Most of the works in this show are important examples attributed to major makers, or from the collections of important statesmen and merchants of the period. Each major city is well represented with an assortment of furniture so that viewers can see the strongest characteristics. Philadelphia furniture is the most formal, the closest to British forms and taste. Even if its 18th-century artisans had never produced anything more than chairs, at which they excelled, Philadelphia would have made it into the furniture-history books. New York's game tables are rarely matched and seldom surpassed. Boston's bombe vanity and block-front bureau vie with the Newport kneehole desk-bureau with a block front and shell carvings.

The two most impressive arrangements are of groupings of furniture forms, and the arrangement of highboys is awesome. Two Philadelphia highboys flank two from Boston, and in the center is a fifth - the smallest, plainest and most satisfying of all - a Newport bonnet-top chest. Just why this highboy succeeds where the others falter is seen in a comparison of their tops and bases, which are busier and weightier.

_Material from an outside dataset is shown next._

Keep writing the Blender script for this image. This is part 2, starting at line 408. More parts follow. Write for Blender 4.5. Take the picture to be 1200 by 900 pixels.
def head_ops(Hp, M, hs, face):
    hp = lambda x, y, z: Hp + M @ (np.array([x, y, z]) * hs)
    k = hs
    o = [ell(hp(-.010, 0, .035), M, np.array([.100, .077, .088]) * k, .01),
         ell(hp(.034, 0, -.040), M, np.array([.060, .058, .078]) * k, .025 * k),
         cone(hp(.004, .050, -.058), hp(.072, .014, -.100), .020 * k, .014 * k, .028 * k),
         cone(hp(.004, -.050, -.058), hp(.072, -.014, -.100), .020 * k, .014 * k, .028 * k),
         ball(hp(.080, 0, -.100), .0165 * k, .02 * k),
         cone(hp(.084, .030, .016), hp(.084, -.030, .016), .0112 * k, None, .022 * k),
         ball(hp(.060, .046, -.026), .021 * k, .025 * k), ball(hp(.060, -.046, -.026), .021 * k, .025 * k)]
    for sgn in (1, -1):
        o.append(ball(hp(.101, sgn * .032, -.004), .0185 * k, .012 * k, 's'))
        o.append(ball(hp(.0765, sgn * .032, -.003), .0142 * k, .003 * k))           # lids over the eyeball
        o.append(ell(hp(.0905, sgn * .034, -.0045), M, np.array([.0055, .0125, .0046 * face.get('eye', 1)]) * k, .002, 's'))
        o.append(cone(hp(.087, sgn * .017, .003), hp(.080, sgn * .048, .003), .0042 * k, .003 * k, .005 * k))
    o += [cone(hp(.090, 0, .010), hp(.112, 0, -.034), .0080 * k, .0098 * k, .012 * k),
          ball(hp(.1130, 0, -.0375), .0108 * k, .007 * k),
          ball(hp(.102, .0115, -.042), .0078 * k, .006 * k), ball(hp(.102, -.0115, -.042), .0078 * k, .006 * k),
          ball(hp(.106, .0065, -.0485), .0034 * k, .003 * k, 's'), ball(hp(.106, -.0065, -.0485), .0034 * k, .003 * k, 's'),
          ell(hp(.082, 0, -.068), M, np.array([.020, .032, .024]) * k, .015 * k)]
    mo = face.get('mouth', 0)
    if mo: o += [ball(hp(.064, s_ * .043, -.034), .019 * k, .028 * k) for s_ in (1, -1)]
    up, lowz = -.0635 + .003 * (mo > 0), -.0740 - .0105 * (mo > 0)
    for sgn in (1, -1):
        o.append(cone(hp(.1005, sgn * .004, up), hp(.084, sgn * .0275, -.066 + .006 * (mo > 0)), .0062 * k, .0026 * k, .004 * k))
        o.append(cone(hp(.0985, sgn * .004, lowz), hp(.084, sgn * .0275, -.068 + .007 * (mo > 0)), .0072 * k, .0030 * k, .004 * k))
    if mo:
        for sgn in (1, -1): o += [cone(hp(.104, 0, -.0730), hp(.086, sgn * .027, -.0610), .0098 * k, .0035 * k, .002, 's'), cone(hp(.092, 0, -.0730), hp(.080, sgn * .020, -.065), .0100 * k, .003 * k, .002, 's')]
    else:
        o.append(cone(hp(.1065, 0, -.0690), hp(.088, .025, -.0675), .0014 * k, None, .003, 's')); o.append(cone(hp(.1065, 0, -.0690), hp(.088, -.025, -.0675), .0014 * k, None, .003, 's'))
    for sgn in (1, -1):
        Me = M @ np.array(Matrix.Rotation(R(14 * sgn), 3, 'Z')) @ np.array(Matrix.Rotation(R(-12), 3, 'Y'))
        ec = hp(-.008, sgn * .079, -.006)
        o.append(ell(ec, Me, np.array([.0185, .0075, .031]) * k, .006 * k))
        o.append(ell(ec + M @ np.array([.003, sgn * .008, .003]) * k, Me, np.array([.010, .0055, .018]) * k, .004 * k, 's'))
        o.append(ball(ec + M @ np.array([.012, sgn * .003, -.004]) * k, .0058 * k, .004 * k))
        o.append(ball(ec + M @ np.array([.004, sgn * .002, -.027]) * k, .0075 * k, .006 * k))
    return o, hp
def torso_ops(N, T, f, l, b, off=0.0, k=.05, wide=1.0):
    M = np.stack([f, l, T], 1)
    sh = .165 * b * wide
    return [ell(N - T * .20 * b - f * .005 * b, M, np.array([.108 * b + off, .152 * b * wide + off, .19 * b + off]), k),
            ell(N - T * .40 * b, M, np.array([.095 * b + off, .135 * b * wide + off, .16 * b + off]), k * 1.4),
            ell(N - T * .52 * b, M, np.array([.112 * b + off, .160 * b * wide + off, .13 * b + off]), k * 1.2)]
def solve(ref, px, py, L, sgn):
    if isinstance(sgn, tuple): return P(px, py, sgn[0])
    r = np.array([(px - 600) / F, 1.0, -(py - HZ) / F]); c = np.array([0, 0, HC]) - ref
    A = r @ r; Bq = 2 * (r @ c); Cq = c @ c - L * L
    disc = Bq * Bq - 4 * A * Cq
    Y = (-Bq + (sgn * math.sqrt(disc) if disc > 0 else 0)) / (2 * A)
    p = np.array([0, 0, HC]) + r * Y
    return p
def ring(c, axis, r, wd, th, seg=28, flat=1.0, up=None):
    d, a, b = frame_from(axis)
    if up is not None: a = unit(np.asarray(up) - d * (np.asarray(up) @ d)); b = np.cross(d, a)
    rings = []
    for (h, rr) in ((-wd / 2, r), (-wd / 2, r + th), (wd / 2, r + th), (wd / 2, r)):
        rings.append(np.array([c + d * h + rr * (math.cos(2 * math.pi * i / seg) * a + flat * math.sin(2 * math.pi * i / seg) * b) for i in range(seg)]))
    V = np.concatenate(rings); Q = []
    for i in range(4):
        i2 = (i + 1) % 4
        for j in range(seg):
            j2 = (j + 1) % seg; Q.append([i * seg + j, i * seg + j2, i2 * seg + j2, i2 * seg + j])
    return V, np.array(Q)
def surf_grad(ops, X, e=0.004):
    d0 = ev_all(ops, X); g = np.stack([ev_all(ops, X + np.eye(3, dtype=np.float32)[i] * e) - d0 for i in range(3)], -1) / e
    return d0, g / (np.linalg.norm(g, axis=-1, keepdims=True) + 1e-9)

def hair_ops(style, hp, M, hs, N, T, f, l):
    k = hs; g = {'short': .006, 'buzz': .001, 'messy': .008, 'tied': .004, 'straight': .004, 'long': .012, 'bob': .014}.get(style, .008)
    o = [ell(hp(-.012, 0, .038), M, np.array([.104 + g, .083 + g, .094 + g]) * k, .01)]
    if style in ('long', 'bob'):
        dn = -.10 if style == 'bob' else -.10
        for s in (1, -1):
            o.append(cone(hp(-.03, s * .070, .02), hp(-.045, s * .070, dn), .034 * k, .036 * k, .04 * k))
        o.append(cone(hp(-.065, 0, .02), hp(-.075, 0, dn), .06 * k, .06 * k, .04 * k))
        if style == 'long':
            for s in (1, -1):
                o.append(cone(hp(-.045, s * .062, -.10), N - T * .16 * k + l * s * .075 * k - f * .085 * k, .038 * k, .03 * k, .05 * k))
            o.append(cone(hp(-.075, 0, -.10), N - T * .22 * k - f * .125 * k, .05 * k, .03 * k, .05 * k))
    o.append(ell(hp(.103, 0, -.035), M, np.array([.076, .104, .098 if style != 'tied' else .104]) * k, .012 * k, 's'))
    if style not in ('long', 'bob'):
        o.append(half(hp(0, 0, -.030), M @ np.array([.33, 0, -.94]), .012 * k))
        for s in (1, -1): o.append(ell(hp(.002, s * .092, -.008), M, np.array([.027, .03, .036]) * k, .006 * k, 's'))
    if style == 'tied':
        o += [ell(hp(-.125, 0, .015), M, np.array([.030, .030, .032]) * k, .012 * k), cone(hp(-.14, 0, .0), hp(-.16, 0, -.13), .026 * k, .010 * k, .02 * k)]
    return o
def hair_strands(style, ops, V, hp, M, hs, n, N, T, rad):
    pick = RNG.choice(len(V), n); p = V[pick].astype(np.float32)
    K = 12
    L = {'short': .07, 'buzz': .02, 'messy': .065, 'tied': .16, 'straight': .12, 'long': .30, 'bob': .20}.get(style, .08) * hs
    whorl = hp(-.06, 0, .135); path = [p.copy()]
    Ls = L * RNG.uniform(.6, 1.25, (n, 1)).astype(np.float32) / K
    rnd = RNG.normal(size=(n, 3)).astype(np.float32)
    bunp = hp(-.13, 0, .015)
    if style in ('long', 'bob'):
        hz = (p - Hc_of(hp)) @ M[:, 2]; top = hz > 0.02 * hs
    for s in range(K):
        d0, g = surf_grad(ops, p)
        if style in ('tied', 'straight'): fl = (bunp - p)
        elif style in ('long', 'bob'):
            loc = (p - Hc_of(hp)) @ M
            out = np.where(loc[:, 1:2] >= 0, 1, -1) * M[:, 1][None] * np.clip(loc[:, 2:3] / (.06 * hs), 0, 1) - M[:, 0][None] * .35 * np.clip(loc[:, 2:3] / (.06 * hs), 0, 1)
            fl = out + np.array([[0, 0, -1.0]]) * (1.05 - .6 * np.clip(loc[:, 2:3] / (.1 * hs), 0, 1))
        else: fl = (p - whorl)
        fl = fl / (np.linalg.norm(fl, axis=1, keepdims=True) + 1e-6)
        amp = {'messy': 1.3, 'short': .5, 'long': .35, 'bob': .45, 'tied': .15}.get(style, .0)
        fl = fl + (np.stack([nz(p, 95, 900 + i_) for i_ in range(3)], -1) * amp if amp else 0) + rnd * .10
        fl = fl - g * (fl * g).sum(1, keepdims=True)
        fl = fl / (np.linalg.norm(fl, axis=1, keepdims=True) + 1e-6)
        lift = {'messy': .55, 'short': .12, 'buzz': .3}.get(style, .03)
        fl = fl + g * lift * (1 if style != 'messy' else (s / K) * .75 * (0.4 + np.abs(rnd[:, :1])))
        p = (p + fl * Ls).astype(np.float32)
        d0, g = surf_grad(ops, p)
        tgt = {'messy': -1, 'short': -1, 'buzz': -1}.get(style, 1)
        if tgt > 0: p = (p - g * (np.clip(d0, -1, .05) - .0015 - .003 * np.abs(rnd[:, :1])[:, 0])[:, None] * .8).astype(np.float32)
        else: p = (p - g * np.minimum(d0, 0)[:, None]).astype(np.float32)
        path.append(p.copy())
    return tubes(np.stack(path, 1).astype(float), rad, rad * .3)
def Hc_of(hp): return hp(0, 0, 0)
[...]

The seven chairs displayed together create a commanding sight. But there is no contest in judging the winner to be the undulating Philadelphia Queen Anne chair with exuberantly curved arms and knees embellished with sweeping leafage.

The competition for masterpieces in 18th-century furniture in recent years has sent prices skyrocketing on designs such as those in the Metropolitan's collection.

Several of the chairs on view were acquired in recent years in auctions and through dealers. One is from a pair of New York Queen Anne chairs, made after 1750 for the Apthorp family, that were a gift from Cora and Benjamin Ginsburg, the antiques dealers who also sold two others from this set at Christie's two years ago.

One brought $198,000, the other $275,000. Another chair is a Philadelphia hairy-paw chair from the Cadwallader family set, one of five purchased at Sotheby's in 1974 by Harold Sack, the New York dealer who heads Israel Sack, for a total of $207,000 and then resold to museums and collectors. Another one from this set sold at Sotheby's in 1982 for $275,000.